Bullaun stone (present location), Cloghinch, Co. Tipperary
Co. Tipperary |
Holy Sites & Wells
At the bottom of the Nenagh River in Moanaha Glen, Co. Tipperary, there sits a boulder roughly the size of a small wardrobe, resting upright on the riverbed after tumbling four metres off the bank above.
That it landed the right way up is either good fortune or a pleasing coincidence, because the stone in question is a bullaun stone, a type of worked or naturally hollowed boulder associated with early medieval religious sites across Ireland, whose defining feature is a smooth, rounded basin cut or worn into its surface. This one carries a circular depression measuring approximately 0.3 metres across and 0.15 metres deep, positioned close to one edge of the flat upper face.
For a long time, only that flat surface was visible at ground level, the rest of the boulder buried and embedded in the field in Moanaha Glen, just south of the Nenagh River.

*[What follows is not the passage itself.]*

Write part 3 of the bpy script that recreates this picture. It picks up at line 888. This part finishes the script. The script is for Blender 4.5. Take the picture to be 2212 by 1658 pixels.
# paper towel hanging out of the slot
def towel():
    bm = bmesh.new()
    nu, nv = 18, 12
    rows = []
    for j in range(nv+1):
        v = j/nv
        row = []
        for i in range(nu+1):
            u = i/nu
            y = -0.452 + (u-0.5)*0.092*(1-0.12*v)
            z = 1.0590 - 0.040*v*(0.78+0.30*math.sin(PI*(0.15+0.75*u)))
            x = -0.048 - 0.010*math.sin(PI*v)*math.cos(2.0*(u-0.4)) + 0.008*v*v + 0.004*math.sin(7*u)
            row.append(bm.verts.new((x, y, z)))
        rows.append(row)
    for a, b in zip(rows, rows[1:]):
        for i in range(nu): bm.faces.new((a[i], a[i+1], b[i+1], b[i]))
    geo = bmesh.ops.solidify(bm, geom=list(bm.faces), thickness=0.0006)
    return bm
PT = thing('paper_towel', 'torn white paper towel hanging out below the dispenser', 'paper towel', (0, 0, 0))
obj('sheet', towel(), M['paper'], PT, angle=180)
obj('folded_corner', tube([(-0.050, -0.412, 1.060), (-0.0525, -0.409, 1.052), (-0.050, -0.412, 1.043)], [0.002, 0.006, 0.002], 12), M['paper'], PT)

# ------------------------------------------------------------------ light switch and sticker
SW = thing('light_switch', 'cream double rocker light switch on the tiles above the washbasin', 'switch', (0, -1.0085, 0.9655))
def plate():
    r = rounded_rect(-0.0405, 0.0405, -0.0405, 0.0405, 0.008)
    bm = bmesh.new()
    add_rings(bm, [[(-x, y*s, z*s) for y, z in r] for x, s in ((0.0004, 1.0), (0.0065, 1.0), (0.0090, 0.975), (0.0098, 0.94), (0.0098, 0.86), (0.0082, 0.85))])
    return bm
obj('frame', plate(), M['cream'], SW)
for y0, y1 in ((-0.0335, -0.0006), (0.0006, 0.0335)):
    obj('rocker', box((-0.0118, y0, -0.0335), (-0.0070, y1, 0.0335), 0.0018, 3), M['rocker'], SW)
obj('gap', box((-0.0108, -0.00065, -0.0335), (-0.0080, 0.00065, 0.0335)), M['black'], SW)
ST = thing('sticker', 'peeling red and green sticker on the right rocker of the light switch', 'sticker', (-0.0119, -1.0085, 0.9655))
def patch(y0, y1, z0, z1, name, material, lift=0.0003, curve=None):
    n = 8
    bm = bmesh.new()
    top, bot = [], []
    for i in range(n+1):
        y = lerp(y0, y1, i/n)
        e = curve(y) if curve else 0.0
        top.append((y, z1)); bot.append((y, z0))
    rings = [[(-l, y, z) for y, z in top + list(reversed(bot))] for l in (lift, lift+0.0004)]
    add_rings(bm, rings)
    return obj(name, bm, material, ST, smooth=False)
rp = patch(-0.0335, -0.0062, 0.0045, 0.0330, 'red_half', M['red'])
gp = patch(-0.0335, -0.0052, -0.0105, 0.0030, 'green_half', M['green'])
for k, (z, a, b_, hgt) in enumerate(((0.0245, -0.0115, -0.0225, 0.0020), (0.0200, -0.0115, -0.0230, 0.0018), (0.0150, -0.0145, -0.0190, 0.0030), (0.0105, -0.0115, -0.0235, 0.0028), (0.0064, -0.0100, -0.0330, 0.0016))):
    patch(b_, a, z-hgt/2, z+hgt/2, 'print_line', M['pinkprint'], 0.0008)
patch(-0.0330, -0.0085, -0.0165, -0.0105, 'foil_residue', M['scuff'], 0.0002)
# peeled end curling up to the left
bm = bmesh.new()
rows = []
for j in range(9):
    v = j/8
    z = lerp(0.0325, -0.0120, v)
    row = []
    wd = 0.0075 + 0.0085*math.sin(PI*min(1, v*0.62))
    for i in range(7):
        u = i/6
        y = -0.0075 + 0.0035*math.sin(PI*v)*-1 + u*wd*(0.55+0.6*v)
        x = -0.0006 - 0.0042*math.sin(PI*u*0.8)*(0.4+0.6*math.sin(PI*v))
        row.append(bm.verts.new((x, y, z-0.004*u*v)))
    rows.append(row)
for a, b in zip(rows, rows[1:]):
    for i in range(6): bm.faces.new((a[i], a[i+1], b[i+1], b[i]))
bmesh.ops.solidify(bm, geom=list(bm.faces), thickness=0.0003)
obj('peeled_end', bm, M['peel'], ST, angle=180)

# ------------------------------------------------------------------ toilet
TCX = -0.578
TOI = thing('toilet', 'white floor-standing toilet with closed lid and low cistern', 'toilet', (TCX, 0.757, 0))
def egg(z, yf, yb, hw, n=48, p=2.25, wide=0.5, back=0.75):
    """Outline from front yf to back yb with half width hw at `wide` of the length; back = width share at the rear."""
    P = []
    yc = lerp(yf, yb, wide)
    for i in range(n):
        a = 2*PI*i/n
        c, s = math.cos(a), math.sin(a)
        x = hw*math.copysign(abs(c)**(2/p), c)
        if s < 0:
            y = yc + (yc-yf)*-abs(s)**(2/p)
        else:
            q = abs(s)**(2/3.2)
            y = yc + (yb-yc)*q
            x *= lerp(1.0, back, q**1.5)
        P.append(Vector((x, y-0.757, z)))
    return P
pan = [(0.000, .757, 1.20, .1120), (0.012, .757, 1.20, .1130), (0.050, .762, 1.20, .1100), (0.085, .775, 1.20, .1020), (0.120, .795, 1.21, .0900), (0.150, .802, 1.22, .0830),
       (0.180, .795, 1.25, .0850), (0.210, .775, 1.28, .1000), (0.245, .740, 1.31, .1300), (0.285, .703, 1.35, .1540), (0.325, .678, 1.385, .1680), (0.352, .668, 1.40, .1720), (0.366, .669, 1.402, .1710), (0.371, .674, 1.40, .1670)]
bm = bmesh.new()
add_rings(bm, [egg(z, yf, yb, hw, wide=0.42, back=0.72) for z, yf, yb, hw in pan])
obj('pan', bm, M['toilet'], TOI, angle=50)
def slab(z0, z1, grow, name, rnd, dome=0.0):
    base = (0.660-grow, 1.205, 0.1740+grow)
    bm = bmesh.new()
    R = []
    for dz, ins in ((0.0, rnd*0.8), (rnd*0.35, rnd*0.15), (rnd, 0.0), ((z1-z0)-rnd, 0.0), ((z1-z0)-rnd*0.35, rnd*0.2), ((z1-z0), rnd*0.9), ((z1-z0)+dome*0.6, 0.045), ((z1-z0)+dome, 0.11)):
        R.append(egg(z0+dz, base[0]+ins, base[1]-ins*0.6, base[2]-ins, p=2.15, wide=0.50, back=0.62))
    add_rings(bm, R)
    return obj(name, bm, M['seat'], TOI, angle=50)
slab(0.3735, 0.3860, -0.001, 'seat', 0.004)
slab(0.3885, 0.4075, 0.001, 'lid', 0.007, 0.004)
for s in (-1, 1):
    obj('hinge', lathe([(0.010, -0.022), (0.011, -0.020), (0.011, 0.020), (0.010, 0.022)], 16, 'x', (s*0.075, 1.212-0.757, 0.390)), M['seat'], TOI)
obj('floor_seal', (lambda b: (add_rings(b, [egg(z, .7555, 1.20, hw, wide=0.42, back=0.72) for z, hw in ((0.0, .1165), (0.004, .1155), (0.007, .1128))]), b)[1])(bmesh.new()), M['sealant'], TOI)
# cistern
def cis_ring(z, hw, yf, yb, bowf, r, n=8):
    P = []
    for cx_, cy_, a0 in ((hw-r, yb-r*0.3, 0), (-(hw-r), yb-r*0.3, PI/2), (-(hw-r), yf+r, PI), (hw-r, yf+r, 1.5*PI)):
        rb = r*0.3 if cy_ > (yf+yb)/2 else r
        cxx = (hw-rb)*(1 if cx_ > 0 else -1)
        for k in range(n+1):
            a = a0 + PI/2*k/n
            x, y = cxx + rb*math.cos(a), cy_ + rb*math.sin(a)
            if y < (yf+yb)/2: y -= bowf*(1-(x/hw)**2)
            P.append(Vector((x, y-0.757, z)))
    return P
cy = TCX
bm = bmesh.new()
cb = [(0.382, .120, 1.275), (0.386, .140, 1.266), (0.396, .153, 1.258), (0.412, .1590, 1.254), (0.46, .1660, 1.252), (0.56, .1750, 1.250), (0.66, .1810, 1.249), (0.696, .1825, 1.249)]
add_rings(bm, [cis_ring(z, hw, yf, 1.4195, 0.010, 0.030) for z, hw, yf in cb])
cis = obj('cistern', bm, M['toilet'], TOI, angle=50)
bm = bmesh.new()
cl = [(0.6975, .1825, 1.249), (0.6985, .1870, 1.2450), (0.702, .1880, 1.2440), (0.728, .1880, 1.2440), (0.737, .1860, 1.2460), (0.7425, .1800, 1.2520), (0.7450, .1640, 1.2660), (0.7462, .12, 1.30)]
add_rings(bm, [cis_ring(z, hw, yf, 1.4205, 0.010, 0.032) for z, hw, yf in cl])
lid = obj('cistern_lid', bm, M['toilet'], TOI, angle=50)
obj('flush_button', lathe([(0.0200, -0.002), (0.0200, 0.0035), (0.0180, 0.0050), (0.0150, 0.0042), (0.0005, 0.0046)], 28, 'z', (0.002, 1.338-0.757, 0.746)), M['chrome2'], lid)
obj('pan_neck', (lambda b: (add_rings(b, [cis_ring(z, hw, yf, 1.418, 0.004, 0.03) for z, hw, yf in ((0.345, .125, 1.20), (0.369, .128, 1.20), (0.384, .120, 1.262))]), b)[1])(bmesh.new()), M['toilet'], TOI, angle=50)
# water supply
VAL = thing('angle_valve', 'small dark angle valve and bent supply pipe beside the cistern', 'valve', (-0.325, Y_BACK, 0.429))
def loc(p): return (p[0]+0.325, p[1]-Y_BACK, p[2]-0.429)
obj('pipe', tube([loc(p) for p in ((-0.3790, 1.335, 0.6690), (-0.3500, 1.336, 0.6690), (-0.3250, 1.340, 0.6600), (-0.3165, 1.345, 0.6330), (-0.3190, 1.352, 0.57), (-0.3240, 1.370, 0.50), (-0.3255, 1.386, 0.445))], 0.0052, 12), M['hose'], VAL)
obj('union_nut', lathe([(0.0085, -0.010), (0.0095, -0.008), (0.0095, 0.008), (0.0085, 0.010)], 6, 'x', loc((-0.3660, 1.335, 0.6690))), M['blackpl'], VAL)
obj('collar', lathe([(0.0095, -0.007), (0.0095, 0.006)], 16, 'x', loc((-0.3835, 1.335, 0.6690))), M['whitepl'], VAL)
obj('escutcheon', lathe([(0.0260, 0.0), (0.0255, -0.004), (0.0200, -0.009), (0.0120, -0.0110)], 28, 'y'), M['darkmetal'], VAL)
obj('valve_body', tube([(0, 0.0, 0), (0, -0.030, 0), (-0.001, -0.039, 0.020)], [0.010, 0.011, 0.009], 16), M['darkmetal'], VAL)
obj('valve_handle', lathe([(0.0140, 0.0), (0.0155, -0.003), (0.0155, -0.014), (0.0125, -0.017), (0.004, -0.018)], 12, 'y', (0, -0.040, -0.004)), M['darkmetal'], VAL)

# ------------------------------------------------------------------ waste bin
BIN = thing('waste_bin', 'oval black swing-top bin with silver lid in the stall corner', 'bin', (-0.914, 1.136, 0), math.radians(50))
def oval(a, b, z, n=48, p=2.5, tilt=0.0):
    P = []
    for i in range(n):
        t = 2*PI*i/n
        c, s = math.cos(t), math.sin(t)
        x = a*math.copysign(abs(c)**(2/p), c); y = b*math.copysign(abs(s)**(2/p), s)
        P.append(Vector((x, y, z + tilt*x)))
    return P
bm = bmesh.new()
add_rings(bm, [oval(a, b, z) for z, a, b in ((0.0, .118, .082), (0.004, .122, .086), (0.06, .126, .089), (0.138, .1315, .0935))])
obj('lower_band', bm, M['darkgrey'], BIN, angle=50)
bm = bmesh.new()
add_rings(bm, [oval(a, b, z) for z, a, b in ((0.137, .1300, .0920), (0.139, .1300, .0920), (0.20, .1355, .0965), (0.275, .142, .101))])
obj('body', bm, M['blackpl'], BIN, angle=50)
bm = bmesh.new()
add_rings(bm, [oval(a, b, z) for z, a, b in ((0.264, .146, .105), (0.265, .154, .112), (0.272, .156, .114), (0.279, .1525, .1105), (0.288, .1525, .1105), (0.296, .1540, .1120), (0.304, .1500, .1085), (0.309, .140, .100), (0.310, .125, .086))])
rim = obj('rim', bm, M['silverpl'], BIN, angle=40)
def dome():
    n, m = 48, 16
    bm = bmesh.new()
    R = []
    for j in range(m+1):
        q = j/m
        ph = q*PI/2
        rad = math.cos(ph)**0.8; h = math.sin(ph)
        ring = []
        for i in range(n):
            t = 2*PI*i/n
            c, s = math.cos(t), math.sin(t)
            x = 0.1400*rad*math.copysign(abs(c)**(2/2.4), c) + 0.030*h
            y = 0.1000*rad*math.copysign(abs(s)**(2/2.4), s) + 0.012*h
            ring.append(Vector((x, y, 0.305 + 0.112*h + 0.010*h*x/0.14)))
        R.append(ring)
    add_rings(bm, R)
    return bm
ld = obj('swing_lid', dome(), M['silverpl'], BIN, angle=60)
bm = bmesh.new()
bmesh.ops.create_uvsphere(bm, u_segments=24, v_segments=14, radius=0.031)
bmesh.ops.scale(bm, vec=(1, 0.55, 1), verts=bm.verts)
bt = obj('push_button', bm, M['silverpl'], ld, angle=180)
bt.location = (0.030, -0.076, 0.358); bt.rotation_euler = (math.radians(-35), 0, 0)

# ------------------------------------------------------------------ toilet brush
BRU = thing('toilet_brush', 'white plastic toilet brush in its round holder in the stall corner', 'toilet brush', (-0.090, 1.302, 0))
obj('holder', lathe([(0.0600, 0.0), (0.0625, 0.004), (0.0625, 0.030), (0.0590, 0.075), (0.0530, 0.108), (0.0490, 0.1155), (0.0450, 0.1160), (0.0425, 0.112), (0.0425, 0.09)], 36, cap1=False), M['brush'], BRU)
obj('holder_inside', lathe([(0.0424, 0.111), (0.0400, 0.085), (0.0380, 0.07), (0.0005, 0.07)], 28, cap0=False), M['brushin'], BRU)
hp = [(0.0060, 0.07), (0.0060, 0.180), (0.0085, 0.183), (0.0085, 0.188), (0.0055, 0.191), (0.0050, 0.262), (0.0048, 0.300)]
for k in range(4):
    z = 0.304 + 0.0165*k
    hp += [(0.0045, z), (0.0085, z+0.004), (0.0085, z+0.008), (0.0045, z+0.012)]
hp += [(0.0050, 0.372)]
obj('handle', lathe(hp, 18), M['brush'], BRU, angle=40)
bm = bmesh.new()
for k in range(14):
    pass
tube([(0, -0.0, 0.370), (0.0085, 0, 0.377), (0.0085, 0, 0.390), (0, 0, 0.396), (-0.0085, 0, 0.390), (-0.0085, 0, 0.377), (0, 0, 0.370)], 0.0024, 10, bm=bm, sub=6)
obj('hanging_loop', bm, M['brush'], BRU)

A 1967 reference by Raftery recorded it in that half-hidden state. The situation changed when the surrounding field was reclaimed. During that process the boulder was lifted free and moved to the riverbank to the north, at which point it slipped or fell into the river below. Adding further interest to the original site, a cross-inscribed stone was found close by, suggesting that the location, unremarkable farmland by the time of modern reclamation, may once have had some early Christian significance. The two stones together, a bullaun and a cross-carved slab in proximity, are a pairing that turns up at a number of early ecclesiastical sites around Ireland, though what specific function or ritual the bullaun served at this particular spot is not recorded.